Yarbrough & Sons’ recruiting includes participating in Career Days offered by the Blanchard school district.
“Any time they have a Career Day or something like that, we try to go and represent our trades,” Yarbrough said.
Many Acts of Charity
Every Christmas, our local police station does ‘Shop With A Cop’ and we donate money and give time toward that. For under-privileged kids in the community, that may not get to go Christmas shopping, the policemen will take that child, and they’ll go to Walmart.
“We’ll also make up Christmas boxes, and send them off to orphanages overseas. This past year, we gave a little bit less than $1000 to three of our local teachers, at three different schools, for Teacher Appreciation Month.
“One year, we provided labor to help remodel the football field house here in town. We helped fund the sprinkler system on the football field. During a slow period one year, we installed a pipe-and-cable fence around the football field.”
Yarbrough & Sons started a “Bringing The Heat” program, and obtained support from American Standard and Lennox.
“We started taking applications, in about the middle of November, to a family in need, where there was somebody down on their luck that needed a new furnace, or whether they were a policeman, or a veteran, just anybody that needed a new unit. A lady in Oklahoma City won. She was a veteran who had served in the Iraq war, a school teacher, and a single mother with three kids. We gave her a new furnace, and installed it, and gave her the gift of heat.”
The company invested in a spiral duct machine and plasma cutting table in 2015 as useful additions to its sheet metal operation.
“We’ve always had the cutting tables, the Pittsburgh machines and the brakes. When it was in this building, we did it by hand. We’d lay it out by hand and build it and ship it out. Then, when we got the building across the street, in about 2015, we bought the plasma table, so we could cut out things faster. That really helped accelerate the fabrication process.”

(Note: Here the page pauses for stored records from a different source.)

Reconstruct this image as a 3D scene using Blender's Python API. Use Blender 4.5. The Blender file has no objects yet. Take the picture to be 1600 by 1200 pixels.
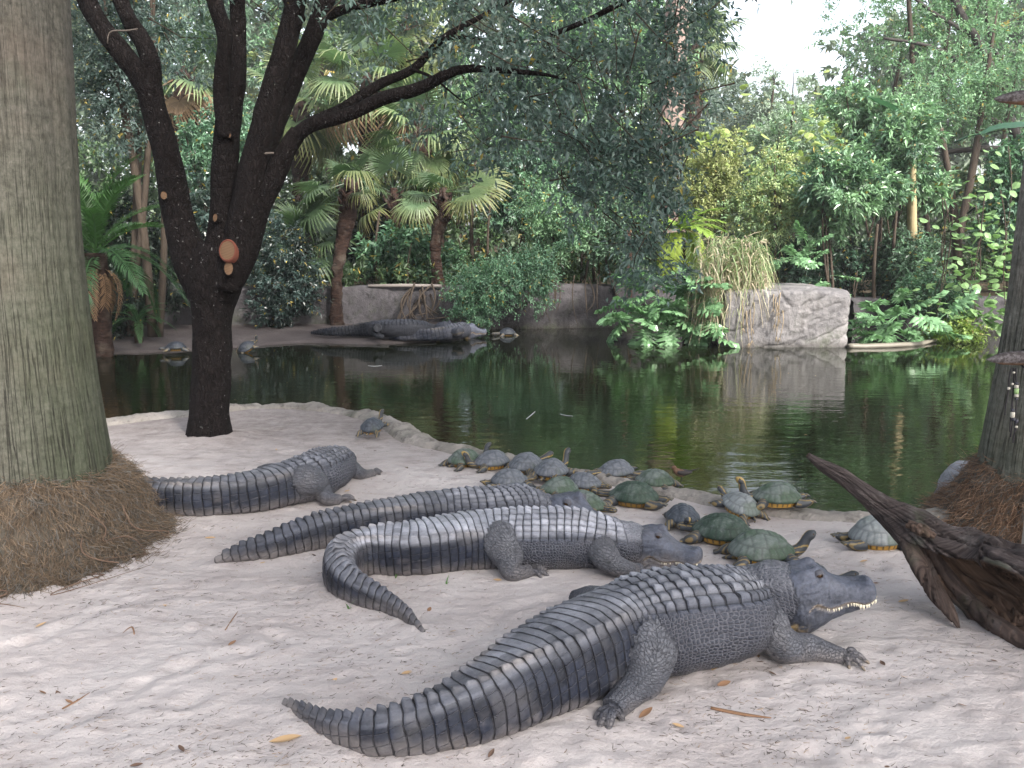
import bpy, math, random
import numpy as np
from mathutils import Vector, Matrix, kdtree

SC = bpy.context.scene
COL = SC.collection
rng = np.random.default_rng(7)
random.seed(7)

# ------------------------------------------------------------------ camera, sky, sun, exposure
CAM_H, PITCH, FPX = 1.7, math.radians(9.2), 1386.0
cam_data = bpy.data.cameras.new('camera')
cam_data.sensor_width = 36.0
cam_data.lens = 36.0 * FPX / 1600.0
cam_data.clip_end = 500
cam = bpy.data.objects.new('camera', cam_data)
COL.objects.link(cam)
cam.location = (0, 0, CAM_H)
cam.rotation_euler = (math.pi / 2 - PITCH, 0, 0)
SC.camera = cam

SUN_ELEV, SUN_AZ = math.radians(41), math.radians(146)     # azimuth of the sun, clockwise from +Y (ahead)
world = bpy.data.worlds.new('World')
SC.world = world
world.use_nodes = True
wn = world.node_tree
wn.nodes.clear()
sky = wn.nodes.new('ShaderNodeTexSky')
sky.sky_type = 'NISHITA'
sky.sun_disc = False
sky.sun_elevation = SUN_ELEV
sky.sun_rotation = SUN_AZ
sky.air_density = 1.0
sky.dust_density = 4.0
sky.ozone_density = 1.0
hsv = wn.nodes.new('ShaderNodeHueSaturation')
hsv.inputs['Saturation'].default_value = 0.45
bg = wn.nodes.new('ShaderNodeBackground')
bg.inputs['Strength'].default_value = 0.15
wo = wn.nodes.new('ShaderNodeOutputWorld')
wn.links.new(sky.outputs[0], hsv.inputs['Color'])
wn.links.new(hsv.outputs[0], bg.inputs[0])
wn.links.new(bg.outputs[0], wo.inputs[0])

sun_d = bpy.data.lights.new('sun', 'SUN')
sun_d.energy = 3.2
sun_d.angle = math.radians(6)
sun_d.color = (1.0, 0.95, 0.87)
sun = bpy.data.objects.new('sun', sun_d)
COL.objects.link(sun)
_sd = Vector((math.sin(SUN_AZ) * math.cos(SUN_ELEV), math.cos(SUN_AZ) * math.cos(SUN_ELEV), math.sin(SUN_ELEV)))
sun.rotation_euler = (-_sd).to_track_quat('-Z', 'Y').to_euler()

SC.view_settings.view_transform = 'Standard'
SC.view_settings.look = 'None'
SC.view_settings.exposure = 1.85
SC.view_settings.gamma = 1
SC.view_settings.use_curve_mapping = False
SC.render.engine = 'CYCLES'
SC.cycles.use_denoising = True
SC.cycles.max_bounces = 8
SC.cycles.diffuse_bounces = 4
SC.cycles.glossy_bounces = 3
SC.cycles.transmission_bounces = 4
SC.cycles.sample_clamp_indirect = 6.0

# ------------------------------------------------------------------ numeric helpers
_fw = np.array([0, math.cos(PITCH), -math.sin(PITCH)])
_up = np.array([0, math.sin(PITCH), math.cos(PITCH)])
_rt = np.array([1.0, 0, 0])
CAM = np.array([0, 0, CAM_H])


def ray(px, py):
    return _rt * ((px - 800) / FPX) + _up * ((600 - py) / FPX) + _fw


def Z(px, py, z=0.0):
    """where the view line of a photo pixel meets the level z"""
    d = ray(px, py)
    return CAM + d * ((z - CAM_H) / d[2])


def D(px, py, Y):
    """where the view line of a photo pixel meets the vertical plane at distance Y"""
    d = ray(px, py)
    return CAM + d * (Y / d[1])


def _hash(i, j, k, seed):
    h = (i.astype(np.int64) * 374761393 + j.astype(np.int64) * 668265263 + k.astype(np.int64) * 2147483647 + seed * 974634777) & 0xFFFFFFFF
    h = ((h ^ (h >> 13)) * 1274126177) & 0xFFFFFFFF
    h = ((h ^ (h >> 16)) * 2246822519) & 0xFFFFFFFF
    return ((h ^ (h >> 15)) & 0xFFFF) / 65535.0


def vnoise(p, seed=0):
    """value noise in -1..1, p (N,3)"""
    f = np.floor(p).astype(np.int64)
    t = p - f
    t = t * t * (3 - 2 * t)
    r = 0
    for a in (0, 1):
        wa = t[:, 0] if a else 1 - t[:, 0]
        for b in (0, 1):
            wb = t[:, 1] if b else 1 - t[:, 1]
            for c in (0, 1):
                wc = t[:, 2] if c else 1 - t[:, 2]
                r = r + wa * wb * wc * _hash(f[:, 0] + a, f[:, 1] + b, f[:, 2] + c, seed)
    return r * 2 - 1


def fbm(p, octaves=4, seed=0, gain=0.5):
    r, a, q, tot = 0, 1.0, np.asarray(p, float), 0
    for o in range(octaves):
        r = r + a * vnoise(q, seed + o)
        tot += a
        a *= gain
        q = q * 2.03 + 11.3
    return r / tot


def sstep(a, b, x):
    t = np.clip((x - a) / (b - a), 0, 1)
    return t * t * (3 - 2 * t)


def gauss(x, s):
    return np.exp(-(x / s) ** 2)


def nrm(v):
    return v / np.maximum(np.linalg.norm(v, axis=-1, keepdims=True), 1e-9)


def spline(P, n=None, ds=None):
    """natural cubic spline through rows of P, by chord length of the first 3 columns"""
    P = np.asarray(P, float)
    t = np.concatenate([[0], np.cumsum(np.linalg.norm(np.diff(P[:, :3], axis=0), axis=1))])
    m = len(P)
    if n is None:
        n = max(4, int(t[-1] / ds) + 1)
    x = np.linspace(0, t[-1], n)
    if m < 3:
        return np.stack([np.interp(x, t, P[:, c]) for c in range(P.shape[1])], 1)
    h = np.diff(t)
    A = np.zeros((m, m)); B = np.zeros((m, P.shape[1]))
    A[0, 0] = A[-1, -1] = 1
    for i in range(1, m - 1):
        A[i, i - 1], A[i, i], A[i, i + 1] = h[i - 1], 2 * (h[i - 1] + h[i]), h[i]
        B[i] = 6 * ((P[i + 1] - P[i]) / h[i] - (P[i] - P[i - 1]) / h[i - 1])
    M = np.linalg.solve(A, B)
    k = np.clip(np.searchsorted(t, x, 'right') - 1, 0, m - 2)
    hk = h[k][:, None]
    a = (t[k + 1] - x)[:, None]; b = (x - t[k])[:, None]
    return (M[k] * a ** 3 + M[k + 1] * b ** 3) / (6 * hk) + (P[k] / hk - M[k] * hk / 6) * a + (P[k + 1] / hk - M[k + 1] * hk / 6) * b


# ------------------------------------------------------------------ object helpers
def mesh(name, V, F, col=None, smooth=True, attrs=None):
    """F: one (M,k) array or a list of them"""
    me = bpy.data.meshes.new(name)
    V = np.ascontiguousarray(V, np.float32)
    Fs = F if isinstance(F, list) else [F]
    Fs = [np.asarray(f, np.int32) for f in Fs if len(f)]
    me.vertices.add(len(V))
    me.vertices.foreach_set('co', V.ravel())
    nl = sum(f.size for f in Fs); nf = sum(len(f) for f in Fs)
    me.loops.add(nl); me.polygons.add(nf)
    me.loops.foreach_set('vertex_index', np.concatenate([f.ravel() for f in Fs]))
    sizes = np.concatenate([np.full(len(f), f.shape[1], np.int32) for f in Fs])
    me.polygons.foreach_set('loop_start', np.concatenate([[0], np.cumsum(sizes)[:-1]]).astype(np.int32))
    me.polygons.foreach_set('use_smooth', np.full(nf, smooth))
    me.update(calc_edges=True)
    if col is not None:
        put_col(me, 'col', col)
    for k, v in (attrs or {}).items():
        put_col(me, k, v)
    return me


def put_col(me, name, c):
    c = np.asarray(c, np.float32)
    n = len(me.vertices)
    if c.ndim == 1:
        c = np.tile(c, (n, 1))
    if c.shape[1] == 3:
        c = np.concatenate([c, np.ones((n, 1), np.float32)], 1)
    a = me.attributes.new(name, 'FLOAT_COLOR', 'POINT')
    a.data.foreach_set('color', np.ascontiguousarray(c, np.float32).ravel())


def obj(name, me, mat=None, parent=None, loc=None, kind=None):
    o = bpy.data.objects.new(name, me)
    COL.objects.link(o)
    if mat is not None and not me.materials:
        me.materials.append(mat)
    if parent is not None:
        o.parent = parent
    if loc is not None:
        o.location = loc
    if kind:
        o['kind'] = kind
    return o


def part(name, V, F, mat, parent, col=None, smooth=True, kind=None, attrs=None):
    """a child mesh given in world coordinates; the parents carry only a location"""
    off = np.zeros(3)
    p = parent
    while p is not None:
        off = off + np.array(p.location); p = p.parent
    return obj(name, mesh(name, np.asarray(V) - off, F, col, smooth, attrs), mat, parent, kind=kind)


def tag(o, label, cat, group=None, kind=None):
    o['label'] = label; o['category'] = cat
    if group: o['group'] = group
    if kind: o['kind'] = kind
    return o


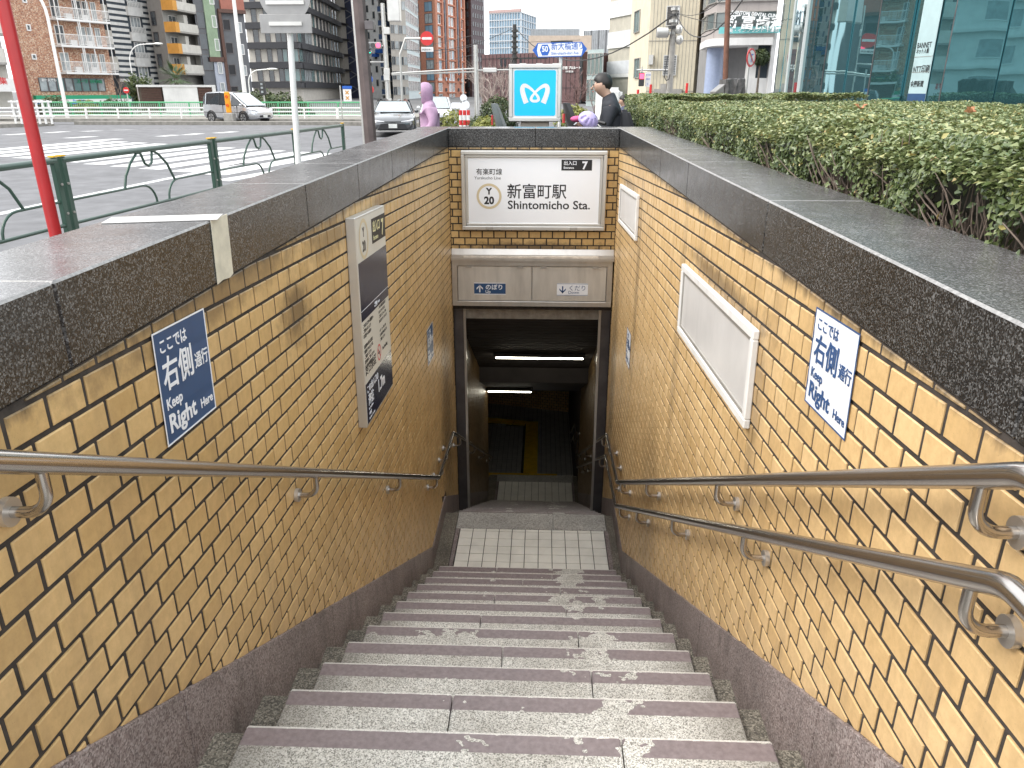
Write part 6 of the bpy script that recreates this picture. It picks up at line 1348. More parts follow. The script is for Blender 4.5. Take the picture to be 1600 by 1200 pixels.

Communication Begins in the Sales Process
Yarbrough & Sons’ customers appreciate the communication practiced by the entire team.
“We let the customer know up-front what they can expect from us. We begin by laying out what buying an HVAC system from Yarbrough’s is like, from the service tech to the final installation check. We guarantee we will work with the customer until they are 100 percent satisfied,” Yarbrough said.
“We begin by working with the homeowner, walking them through what to expect from us,” he continued. “We then preform a heat load analysis on the home, to properly size the new system for the home and the application. Then, we lay out all of the options, and walk alongside the customer, showing the benefits of each system and how it will best serve them,” he said.
Yarbrough & Sons represents the best that any residential HVAC can offer to its customers: honesty, efficiency, prompt response to problems, and excellent home comfort solutions.
Congratulations to Yarbrough & Sons, a 2019 Residential HVAC Contractor of Excellence!